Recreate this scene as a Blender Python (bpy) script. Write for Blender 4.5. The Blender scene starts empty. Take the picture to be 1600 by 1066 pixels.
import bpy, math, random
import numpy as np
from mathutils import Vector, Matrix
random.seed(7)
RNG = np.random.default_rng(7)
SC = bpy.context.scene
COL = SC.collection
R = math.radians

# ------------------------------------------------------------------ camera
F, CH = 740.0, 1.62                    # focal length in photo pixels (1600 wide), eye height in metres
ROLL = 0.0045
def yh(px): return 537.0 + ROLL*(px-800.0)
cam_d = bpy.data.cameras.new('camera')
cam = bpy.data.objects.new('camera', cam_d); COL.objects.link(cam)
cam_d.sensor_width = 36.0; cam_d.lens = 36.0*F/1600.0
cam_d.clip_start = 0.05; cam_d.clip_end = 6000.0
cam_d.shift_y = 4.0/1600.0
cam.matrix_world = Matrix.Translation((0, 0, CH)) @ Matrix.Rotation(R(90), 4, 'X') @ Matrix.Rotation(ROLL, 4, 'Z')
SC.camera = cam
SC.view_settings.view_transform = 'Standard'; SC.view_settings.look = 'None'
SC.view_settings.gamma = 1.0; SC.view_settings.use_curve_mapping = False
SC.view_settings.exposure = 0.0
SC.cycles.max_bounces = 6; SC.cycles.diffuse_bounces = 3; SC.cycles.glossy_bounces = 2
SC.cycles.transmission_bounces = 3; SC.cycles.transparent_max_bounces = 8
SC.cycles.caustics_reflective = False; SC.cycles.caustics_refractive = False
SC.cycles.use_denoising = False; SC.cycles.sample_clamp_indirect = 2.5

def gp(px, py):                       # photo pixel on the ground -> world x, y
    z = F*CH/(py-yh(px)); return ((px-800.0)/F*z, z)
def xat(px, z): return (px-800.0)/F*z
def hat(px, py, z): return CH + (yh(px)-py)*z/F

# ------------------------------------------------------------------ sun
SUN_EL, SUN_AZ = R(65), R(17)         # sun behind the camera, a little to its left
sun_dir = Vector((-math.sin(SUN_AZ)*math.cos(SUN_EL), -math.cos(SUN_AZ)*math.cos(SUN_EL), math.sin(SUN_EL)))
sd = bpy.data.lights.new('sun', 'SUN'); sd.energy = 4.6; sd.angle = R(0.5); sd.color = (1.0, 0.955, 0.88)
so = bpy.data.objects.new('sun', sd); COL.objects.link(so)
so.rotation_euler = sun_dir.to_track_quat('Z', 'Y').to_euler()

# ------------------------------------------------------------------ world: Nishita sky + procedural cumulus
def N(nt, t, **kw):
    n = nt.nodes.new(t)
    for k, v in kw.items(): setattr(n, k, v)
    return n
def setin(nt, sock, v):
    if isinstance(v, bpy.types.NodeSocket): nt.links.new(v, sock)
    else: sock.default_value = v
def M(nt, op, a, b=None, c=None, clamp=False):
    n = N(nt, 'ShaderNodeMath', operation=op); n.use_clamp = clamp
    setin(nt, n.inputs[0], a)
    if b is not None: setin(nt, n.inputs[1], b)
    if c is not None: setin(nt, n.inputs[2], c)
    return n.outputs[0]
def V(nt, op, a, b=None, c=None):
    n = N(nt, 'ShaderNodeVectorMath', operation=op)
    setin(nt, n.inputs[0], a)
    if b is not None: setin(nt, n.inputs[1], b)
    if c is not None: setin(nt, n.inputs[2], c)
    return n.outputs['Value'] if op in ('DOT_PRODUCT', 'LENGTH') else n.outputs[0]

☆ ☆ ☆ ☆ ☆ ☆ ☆

[SHORT PROBLEM]
Reproduce verbatim only this range: the first line of the material through the line that contains "R = math.radians", inclusive.

[TASK SOLUTION]
Recreate this scene as a Blender Python (bpy) script. Write for Blender 4.5. The Blender scene starts empty. Take the picture to be 1600 by 1066 pixels.
import bpy, math, random
import numpy as np
from mathutils import Vector, Matrix
random.seed(7)
RNG = np.random.default_rng(7)
SC = bpy.context.scene
COL = SC.collection
R = math.radians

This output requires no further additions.